STATED PROBLEM => Copy out all lines of the records in which the word "objects" appears.

SUPPLIED RECORDS =>
* * * *

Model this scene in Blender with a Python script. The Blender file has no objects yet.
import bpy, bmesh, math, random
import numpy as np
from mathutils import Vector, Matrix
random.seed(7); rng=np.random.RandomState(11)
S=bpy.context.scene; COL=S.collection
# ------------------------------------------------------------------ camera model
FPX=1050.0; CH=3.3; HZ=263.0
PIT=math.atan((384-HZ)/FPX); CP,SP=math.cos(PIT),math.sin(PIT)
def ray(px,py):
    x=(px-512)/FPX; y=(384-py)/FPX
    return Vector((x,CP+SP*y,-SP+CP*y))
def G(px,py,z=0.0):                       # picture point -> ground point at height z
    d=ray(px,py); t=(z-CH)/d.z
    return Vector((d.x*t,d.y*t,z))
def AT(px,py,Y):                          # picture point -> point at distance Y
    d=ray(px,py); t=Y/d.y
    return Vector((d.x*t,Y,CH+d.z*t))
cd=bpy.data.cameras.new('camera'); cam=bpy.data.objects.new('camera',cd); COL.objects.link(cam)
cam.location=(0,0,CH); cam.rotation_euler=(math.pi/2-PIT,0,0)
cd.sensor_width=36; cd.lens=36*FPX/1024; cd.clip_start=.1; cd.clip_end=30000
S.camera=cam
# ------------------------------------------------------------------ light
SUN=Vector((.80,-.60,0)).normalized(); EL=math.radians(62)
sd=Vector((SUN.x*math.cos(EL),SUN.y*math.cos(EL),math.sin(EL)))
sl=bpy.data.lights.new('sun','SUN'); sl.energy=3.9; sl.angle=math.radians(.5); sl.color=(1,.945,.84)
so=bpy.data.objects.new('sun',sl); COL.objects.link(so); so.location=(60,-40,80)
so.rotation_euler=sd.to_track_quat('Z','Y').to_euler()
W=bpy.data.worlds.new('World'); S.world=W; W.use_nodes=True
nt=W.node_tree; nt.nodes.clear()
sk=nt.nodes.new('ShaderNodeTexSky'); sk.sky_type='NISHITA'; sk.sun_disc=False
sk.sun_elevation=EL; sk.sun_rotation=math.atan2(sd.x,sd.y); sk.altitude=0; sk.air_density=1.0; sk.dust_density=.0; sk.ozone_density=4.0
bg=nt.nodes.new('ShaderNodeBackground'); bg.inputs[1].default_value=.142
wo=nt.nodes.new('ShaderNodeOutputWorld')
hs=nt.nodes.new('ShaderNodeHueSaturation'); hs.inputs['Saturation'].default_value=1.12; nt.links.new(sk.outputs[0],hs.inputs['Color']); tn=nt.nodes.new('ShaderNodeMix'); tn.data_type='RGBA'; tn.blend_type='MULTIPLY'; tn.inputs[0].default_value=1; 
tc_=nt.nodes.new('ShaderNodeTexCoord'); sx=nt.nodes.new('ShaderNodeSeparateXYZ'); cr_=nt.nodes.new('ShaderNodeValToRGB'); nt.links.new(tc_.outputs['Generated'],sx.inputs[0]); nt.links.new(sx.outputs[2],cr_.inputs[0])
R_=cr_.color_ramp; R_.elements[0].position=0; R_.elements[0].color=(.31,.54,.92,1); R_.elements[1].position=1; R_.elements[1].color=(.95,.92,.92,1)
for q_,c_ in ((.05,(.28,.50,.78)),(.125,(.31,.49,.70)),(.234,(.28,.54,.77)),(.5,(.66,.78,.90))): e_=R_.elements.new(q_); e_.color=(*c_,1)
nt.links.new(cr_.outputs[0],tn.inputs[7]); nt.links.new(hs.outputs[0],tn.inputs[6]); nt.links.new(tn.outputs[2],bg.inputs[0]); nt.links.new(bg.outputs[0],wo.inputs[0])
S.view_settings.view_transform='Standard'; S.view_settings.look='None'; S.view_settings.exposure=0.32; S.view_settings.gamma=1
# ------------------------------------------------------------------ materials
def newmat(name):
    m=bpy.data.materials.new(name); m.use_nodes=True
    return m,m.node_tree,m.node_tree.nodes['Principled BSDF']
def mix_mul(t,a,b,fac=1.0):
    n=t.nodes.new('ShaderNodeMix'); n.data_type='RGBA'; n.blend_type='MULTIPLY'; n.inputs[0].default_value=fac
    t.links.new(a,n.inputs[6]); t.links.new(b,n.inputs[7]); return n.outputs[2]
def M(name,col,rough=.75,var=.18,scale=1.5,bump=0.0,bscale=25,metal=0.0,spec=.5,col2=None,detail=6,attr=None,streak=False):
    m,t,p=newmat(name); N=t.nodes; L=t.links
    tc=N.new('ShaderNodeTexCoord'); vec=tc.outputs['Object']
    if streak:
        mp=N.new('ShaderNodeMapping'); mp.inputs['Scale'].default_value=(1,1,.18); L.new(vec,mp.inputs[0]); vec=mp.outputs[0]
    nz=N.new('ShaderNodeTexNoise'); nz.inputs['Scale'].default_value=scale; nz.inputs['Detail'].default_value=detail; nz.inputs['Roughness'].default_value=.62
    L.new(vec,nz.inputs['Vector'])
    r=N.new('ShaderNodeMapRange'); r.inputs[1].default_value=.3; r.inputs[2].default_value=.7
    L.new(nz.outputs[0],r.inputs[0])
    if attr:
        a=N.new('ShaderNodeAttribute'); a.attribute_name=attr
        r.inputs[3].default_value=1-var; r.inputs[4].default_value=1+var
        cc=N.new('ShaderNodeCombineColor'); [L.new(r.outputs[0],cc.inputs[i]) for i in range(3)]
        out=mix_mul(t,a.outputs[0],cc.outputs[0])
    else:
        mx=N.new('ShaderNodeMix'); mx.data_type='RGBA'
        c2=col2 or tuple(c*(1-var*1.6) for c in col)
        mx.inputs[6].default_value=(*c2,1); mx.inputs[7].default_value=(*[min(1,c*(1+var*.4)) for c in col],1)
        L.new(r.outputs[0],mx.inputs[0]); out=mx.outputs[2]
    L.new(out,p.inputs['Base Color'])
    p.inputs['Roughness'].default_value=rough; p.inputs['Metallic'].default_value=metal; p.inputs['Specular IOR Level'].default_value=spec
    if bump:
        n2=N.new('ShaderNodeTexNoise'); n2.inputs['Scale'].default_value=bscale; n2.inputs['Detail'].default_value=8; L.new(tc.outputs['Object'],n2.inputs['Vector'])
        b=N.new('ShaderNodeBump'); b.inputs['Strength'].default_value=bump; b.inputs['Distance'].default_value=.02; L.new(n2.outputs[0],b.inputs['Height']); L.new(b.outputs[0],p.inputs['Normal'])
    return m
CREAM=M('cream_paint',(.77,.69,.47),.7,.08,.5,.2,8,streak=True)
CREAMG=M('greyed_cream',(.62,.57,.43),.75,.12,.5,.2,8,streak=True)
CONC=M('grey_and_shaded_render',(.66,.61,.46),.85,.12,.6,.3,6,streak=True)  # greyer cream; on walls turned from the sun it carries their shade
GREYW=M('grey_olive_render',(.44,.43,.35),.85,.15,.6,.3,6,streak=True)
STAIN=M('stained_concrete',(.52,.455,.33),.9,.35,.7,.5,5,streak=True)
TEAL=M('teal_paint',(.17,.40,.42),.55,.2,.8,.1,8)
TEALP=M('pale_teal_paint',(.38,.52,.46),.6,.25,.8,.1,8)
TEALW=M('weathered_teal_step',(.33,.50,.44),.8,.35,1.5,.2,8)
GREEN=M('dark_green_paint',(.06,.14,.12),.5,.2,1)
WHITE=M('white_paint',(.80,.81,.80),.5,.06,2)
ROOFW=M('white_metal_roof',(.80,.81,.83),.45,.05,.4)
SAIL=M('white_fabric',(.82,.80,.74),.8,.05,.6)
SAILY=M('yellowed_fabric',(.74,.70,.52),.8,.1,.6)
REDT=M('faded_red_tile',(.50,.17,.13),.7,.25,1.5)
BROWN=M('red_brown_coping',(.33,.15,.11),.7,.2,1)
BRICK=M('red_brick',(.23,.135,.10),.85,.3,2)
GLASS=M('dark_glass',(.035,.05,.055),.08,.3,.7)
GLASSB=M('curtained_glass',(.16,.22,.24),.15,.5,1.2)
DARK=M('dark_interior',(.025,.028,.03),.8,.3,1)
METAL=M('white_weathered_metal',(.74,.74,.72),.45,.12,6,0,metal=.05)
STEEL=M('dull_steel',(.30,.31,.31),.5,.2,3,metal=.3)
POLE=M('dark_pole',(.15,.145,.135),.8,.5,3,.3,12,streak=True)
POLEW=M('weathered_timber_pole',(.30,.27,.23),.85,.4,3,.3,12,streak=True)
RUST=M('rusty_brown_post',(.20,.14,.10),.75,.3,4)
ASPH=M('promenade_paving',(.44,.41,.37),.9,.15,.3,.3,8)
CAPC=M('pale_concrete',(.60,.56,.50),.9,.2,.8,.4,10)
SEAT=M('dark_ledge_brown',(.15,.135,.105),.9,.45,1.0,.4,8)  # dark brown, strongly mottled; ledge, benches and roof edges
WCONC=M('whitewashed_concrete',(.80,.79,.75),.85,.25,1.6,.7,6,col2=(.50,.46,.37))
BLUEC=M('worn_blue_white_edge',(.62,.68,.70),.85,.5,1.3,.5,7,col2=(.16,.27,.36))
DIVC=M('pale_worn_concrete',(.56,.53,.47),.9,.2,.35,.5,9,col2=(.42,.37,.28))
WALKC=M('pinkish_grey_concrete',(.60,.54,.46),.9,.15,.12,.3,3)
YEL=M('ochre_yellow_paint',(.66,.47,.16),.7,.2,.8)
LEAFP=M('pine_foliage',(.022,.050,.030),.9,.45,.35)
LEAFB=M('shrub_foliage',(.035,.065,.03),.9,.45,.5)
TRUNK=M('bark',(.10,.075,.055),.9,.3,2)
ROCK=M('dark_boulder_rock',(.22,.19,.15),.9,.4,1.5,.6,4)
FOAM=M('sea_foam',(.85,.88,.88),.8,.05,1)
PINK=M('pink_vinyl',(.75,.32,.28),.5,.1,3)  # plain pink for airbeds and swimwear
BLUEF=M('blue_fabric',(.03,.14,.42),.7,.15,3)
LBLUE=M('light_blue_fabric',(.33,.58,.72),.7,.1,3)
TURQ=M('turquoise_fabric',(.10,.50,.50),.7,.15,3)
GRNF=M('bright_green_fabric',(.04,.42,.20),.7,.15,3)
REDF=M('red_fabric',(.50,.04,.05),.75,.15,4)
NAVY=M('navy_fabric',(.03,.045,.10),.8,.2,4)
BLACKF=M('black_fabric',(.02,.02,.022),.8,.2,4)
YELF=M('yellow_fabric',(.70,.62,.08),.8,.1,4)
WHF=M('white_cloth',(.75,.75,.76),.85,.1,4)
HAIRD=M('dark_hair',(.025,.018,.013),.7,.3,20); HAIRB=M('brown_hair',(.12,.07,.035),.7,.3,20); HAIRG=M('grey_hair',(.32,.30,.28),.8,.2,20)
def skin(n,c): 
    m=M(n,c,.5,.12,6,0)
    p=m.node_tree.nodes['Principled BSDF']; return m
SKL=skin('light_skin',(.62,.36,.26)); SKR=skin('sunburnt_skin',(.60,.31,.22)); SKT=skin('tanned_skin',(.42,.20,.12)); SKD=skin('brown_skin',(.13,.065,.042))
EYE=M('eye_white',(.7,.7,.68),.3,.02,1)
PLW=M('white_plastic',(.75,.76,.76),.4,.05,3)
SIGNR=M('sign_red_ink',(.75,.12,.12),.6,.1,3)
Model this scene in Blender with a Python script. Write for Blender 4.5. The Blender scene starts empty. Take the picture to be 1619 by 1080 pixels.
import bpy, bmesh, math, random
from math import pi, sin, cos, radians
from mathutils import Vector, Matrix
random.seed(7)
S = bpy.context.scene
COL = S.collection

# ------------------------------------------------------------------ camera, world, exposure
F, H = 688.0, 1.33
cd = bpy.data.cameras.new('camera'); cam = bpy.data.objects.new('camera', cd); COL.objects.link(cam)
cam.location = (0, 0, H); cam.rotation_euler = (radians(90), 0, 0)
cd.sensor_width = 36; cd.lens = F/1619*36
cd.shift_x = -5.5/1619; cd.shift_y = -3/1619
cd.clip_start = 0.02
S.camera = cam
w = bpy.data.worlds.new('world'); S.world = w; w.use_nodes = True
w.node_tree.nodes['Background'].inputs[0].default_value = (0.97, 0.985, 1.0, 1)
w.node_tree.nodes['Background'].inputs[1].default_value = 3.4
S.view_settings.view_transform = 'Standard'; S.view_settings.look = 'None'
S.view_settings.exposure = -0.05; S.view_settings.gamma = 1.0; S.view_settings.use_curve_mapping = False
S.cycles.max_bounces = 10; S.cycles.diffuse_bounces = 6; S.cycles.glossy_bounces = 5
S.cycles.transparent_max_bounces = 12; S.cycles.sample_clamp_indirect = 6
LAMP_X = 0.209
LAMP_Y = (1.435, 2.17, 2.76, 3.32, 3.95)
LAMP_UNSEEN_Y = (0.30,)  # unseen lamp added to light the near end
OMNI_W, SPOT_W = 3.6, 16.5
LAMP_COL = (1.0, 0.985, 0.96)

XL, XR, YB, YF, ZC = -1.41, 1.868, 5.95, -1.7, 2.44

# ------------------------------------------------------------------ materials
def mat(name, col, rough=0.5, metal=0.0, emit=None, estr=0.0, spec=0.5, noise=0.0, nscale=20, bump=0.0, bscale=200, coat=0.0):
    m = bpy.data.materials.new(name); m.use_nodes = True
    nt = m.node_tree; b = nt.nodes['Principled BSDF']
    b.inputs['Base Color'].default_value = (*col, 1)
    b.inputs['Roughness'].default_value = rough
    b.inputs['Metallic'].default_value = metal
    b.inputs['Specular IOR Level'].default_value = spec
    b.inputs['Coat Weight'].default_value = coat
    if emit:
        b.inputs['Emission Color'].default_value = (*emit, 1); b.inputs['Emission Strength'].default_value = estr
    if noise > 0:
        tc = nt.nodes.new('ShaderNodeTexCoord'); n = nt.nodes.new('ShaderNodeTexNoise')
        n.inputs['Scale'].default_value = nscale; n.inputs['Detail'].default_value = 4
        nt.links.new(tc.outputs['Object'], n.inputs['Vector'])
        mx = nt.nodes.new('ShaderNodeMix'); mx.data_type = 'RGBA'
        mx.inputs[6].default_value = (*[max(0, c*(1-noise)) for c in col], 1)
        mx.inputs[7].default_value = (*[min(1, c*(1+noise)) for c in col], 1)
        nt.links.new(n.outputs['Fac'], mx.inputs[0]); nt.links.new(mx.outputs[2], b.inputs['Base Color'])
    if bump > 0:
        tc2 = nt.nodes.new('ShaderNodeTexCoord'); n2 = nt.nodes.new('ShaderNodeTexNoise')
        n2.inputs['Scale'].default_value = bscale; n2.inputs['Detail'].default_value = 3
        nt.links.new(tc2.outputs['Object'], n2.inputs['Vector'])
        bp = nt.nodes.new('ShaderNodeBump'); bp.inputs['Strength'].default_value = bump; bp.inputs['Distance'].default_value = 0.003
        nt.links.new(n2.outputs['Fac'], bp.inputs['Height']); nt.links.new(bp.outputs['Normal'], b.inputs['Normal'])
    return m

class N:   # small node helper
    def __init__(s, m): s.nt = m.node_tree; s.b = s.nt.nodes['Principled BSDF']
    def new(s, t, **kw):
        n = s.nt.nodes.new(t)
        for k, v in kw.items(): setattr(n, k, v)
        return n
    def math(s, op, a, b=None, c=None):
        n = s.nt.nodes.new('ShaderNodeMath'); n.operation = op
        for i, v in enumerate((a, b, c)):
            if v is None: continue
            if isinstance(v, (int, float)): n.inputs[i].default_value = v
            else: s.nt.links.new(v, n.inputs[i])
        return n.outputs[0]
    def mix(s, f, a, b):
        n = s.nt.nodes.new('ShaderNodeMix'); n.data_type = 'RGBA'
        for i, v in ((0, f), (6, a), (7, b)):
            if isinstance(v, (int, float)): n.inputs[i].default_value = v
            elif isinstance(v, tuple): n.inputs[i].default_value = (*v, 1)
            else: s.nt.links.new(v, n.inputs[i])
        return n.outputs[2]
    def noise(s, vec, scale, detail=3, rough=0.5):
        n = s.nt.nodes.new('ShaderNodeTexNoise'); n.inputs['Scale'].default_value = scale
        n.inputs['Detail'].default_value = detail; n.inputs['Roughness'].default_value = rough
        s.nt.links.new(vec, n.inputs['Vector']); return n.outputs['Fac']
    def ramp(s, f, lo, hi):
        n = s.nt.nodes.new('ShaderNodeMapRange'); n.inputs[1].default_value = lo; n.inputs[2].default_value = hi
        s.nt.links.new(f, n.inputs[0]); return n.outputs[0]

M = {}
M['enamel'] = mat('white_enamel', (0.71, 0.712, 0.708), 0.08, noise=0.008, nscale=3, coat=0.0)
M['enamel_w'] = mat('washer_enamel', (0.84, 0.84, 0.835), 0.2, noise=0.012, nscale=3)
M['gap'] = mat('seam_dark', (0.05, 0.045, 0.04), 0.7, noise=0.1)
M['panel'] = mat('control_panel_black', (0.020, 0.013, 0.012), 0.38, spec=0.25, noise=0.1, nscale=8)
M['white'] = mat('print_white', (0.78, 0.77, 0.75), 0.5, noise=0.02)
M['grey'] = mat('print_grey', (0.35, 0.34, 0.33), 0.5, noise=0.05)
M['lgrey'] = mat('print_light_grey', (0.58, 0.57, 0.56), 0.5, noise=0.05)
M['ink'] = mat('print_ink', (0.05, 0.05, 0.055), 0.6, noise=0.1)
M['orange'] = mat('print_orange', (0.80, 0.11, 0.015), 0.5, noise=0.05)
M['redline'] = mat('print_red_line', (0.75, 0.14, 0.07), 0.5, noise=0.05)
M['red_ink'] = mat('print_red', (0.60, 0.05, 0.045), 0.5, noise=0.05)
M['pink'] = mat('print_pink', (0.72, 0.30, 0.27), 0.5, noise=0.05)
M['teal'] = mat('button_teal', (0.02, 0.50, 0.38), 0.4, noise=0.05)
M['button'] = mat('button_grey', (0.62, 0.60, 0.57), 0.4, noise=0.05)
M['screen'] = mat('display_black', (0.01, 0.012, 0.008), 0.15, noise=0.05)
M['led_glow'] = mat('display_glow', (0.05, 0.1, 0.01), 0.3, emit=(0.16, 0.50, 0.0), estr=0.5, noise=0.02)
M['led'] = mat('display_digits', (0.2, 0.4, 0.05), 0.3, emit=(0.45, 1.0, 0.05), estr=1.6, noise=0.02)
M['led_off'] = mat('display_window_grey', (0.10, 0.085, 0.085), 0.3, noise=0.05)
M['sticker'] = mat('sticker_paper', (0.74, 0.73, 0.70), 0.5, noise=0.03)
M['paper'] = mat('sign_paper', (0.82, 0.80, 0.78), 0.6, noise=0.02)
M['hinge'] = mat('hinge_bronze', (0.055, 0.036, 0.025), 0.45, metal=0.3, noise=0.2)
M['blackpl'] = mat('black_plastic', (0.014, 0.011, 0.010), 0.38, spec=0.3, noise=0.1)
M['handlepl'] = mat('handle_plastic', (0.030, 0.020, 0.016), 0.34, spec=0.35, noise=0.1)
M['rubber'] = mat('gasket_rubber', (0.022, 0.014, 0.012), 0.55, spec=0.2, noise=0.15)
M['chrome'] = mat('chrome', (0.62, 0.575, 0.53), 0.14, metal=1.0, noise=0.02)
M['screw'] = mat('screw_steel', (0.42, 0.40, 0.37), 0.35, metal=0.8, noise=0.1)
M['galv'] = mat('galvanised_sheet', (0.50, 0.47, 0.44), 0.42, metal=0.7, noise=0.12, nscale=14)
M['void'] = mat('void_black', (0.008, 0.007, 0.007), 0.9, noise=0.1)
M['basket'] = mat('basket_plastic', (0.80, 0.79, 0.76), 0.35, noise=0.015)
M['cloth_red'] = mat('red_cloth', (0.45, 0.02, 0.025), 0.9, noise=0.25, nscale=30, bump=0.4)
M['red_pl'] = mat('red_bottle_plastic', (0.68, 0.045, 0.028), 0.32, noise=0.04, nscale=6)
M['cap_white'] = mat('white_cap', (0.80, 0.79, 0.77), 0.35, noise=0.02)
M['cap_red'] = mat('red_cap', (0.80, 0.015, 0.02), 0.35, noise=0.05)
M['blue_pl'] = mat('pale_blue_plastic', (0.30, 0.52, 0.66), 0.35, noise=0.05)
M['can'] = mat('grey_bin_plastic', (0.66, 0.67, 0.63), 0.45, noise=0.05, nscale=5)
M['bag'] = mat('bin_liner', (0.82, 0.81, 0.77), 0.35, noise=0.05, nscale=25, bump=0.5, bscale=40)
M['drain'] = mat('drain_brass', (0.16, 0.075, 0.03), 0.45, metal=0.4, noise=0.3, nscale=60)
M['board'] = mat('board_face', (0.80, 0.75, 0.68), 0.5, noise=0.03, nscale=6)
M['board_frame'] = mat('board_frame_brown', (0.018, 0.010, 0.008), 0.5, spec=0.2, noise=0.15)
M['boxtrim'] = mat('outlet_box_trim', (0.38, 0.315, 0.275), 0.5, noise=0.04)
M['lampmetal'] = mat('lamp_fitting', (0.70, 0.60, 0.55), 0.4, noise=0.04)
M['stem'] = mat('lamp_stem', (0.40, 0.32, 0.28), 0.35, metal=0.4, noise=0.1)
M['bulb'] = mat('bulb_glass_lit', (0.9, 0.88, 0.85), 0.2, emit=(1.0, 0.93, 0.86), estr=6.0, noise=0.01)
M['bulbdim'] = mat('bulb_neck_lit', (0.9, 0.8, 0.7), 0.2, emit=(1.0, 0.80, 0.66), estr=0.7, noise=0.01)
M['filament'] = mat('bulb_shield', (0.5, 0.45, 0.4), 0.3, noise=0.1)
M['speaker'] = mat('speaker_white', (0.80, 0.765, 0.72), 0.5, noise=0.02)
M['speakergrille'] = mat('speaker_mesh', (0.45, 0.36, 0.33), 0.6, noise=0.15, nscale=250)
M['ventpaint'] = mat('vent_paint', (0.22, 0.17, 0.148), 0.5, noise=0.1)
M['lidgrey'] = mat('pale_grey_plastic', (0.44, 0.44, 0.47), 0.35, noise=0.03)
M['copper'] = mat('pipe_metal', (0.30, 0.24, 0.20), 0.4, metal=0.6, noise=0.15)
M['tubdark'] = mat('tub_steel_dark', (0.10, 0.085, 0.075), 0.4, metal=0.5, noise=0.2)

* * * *

WRITTEN SOLUTION =>
Model this scene in Blender with a Python script. The Blender file has no objects yet.
cd=bpy.data.cameras.new('camera'); cam=bpy.data.objects.new('camera',cd); COL.objects.link(cam)
so=bpy.data.objects.new('sun',sl); COL.objects.link(so); so.location=(60,-40,80)
cd = bpy.data.cameras.new('camera'); cam = bpy.data.objects.new('camera', cd); COL.objects.link(cam)